» GOAL:
Copy each line of the records that holds the string "Python".

» INFORMATION SHOWN:
☆ ☆ ☆ ☆

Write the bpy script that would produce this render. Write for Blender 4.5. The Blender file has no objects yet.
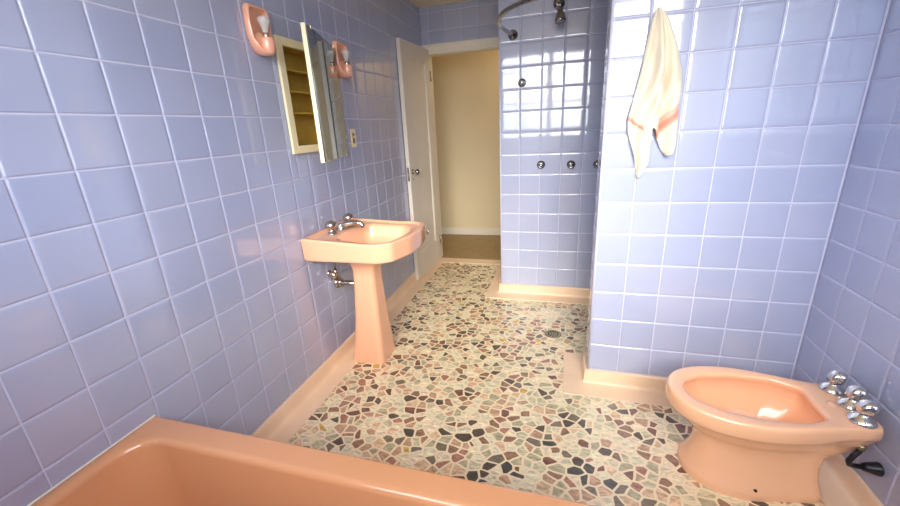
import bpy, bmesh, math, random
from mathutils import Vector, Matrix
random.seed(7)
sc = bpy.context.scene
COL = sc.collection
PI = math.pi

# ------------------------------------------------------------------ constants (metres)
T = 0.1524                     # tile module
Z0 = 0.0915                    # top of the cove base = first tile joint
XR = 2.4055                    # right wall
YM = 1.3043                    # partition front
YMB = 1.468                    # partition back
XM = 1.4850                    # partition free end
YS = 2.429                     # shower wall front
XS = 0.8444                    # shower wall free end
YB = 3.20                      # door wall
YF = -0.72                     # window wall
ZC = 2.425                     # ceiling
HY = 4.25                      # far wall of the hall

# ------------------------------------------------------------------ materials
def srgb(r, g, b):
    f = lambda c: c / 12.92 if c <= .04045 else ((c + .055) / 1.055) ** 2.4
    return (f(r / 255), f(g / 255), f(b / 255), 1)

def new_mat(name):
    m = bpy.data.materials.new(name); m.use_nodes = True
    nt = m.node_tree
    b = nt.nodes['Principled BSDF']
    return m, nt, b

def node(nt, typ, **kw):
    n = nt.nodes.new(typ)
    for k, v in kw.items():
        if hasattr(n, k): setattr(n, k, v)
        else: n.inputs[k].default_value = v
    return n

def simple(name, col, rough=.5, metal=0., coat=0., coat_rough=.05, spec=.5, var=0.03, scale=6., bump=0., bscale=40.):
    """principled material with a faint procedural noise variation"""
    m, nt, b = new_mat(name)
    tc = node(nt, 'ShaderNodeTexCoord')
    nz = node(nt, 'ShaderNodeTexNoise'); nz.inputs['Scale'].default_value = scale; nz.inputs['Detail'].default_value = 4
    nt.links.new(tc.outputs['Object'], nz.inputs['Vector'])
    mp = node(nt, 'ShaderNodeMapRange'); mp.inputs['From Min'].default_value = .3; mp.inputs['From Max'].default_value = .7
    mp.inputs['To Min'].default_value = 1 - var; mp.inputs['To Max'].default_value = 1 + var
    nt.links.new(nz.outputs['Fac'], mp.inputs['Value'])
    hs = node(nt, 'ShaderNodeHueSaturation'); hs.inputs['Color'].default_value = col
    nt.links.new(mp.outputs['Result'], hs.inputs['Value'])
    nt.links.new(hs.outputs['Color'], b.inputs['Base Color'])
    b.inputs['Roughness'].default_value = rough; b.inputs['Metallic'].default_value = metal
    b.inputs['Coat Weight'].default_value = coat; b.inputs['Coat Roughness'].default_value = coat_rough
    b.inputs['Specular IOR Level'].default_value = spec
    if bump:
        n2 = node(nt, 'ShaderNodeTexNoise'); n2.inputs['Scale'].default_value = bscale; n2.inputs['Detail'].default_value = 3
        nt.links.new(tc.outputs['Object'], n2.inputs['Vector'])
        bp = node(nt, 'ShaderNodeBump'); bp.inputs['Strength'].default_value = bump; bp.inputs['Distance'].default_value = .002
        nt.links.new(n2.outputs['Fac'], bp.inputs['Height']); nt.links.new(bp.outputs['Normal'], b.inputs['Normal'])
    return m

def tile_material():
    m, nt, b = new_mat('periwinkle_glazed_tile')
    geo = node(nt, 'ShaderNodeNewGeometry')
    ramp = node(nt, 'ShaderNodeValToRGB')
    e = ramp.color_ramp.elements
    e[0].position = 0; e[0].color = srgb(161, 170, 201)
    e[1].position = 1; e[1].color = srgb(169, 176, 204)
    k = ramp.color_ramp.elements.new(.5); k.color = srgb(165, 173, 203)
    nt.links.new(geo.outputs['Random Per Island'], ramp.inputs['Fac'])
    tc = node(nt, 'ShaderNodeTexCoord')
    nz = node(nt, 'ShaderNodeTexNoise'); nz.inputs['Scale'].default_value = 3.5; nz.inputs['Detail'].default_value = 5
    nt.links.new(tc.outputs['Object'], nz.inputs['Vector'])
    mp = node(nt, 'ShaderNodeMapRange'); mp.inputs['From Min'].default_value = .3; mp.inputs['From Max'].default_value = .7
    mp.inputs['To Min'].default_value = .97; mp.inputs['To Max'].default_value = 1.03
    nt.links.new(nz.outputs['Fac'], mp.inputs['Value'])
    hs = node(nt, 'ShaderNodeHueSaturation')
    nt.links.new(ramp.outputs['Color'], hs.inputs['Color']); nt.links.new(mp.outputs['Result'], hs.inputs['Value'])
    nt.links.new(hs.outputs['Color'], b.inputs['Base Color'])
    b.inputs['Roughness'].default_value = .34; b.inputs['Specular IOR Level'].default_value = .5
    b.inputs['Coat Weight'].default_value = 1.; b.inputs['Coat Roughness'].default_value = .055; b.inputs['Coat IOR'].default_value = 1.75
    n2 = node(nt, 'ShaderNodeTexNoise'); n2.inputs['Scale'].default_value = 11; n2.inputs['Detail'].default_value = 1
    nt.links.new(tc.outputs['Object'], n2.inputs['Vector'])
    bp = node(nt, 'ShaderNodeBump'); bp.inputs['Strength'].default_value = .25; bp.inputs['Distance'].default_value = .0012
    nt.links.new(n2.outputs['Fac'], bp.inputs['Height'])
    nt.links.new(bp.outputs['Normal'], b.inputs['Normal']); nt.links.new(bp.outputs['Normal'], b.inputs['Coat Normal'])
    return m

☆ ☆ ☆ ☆

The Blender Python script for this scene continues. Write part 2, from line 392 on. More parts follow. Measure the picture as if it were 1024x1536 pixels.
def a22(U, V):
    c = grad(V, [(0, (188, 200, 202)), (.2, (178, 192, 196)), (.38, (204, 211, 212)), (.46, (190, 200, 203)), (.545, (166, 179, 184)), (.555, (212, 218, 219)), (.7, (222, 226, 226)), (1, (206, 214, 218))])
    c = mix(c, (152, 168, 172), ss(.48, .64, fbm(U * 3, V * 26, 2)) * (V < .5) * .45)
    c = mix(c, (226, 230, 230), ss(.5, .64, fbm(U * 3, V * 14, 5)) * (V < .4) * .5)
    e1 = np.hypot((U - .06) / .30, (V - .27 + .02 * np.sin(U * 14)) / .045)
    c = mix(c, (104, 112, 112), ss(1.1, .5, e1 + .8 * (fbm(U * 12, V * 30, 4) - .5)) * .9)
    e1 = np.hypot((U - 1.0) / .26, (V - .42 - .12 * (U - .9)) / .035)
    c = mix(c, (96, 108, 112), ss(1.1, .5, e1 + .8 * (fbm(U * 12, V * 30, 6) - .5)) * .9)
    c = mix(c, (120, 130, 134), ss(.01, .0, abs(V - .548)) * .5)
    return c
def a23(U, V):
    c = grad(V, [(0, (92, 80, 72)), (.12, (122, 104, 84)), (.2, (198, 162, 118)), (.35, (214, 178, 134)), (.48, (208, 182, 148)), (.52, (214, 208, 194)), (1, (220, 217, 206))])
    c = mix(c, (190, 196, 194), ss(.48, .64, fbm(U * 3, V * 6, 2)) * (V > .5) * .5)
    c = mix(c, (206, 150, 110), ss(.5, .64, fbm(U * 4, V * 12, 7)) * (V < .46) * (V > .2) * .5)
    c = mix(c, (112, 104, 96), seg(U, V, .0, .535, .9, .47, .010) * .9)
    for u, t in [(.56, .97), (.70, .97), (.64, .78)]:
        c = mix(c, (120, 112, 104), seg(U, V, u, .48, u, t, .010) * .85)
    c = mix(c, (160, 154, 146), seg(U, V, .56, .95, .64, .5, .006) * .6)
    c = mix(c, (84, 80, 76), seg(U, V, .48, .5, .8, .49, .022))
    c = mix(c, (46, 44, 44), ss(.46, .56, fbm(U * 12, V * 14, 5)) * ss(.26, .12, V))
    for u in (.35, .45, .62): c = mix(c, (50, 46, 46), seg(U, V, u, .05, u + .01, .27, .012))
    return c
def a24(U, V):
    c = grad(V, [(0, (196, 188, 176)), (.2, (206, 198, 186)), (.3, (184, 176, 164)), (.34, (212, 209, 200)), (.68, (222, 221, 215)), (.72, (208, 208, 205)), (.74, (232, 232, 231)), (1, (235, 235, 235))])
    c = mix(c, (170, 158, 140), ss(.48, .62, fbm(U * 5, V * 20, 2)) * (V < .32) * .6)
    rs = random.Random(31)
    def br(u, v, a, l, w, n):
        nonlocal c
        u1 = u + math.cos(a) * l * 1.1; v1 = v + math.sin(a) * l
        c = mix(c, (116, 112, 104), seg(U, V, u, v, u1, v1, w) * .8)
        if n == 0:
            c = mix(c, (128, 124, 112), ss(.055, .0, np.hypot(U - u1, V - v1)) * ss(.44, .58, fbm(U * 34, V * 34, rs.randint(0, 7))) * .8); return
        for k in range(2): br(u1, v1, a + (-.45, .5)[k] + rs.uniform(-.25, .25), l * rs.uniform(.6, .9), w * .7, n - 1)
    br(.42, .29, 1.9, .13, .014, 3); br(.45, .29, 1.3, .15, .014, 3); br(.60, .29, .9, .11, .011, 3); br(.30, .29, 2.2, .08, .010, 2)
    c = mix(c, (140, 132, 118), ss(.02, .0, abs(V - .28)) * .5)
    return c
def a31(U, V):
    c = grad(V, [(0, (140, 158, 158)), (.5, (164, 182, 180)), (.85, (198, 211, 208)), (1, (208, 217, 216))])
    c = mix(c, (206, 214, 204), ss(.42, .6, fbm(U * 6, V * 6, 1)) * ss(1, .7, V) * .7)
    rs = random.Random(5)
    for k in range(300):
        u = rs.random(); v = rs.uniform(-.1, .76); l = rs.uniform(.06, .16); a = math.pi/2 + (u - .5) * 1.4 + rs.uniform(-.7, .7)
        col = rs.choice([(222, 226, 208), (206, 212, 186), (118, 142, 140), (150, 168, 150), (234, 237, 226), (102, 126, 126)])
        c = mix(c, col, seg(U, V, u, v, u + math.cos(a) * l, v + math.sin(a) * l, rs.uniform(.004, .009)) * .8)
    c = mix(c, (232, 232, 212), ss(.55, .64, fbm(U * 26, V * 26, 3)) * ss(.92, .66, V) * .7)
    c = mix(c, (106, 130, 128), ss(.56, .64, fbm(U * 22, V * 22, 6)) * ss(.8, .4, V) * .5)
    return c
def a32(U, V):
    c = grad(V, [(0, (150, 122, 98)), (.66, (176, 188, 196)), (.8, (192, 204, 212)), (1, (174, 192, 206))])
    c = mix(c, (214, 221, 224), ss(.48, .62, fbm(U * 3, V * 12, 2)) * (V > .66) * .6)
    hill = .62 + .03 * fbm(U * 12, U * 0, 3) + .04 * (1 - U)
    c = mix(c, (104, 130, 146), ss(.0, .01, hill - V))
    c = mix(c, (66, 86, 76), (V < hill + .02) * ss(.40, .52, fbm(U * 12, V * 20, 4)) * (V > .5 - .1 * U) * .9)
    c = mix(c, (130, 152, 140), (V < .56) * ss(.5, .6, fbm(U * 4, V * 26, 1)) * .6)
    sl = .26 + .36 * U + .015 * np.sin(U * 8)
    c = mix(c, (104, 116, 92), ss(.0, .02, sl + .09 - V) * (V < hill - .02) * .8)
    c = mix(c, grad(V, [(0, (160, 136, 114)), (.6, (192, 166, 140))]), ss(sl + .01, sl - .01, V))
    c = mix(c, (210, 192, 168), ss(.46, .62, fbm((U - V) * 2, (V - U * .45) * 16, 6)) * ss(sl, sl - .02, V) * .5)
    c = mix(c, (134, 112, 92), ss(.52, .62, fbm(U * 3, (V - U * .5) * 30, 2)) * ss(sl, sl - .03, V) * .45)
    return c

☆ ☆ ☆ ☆

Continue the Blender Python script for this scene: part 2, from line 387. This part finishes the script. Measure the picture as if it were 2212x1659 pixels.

☆ ☆ ☆ ☆

» WRITTEN RESPONSE:
The Blender Python script for this scene continues. Write part 2, from line 392 on. More parts follow. Measure the picture as if it were 1024x1536 pixels.
Continue the Blender Python script for this scene: part 2, from line 387. This part finishes the script. Measure the picture as if it were 2212x1659 pixels.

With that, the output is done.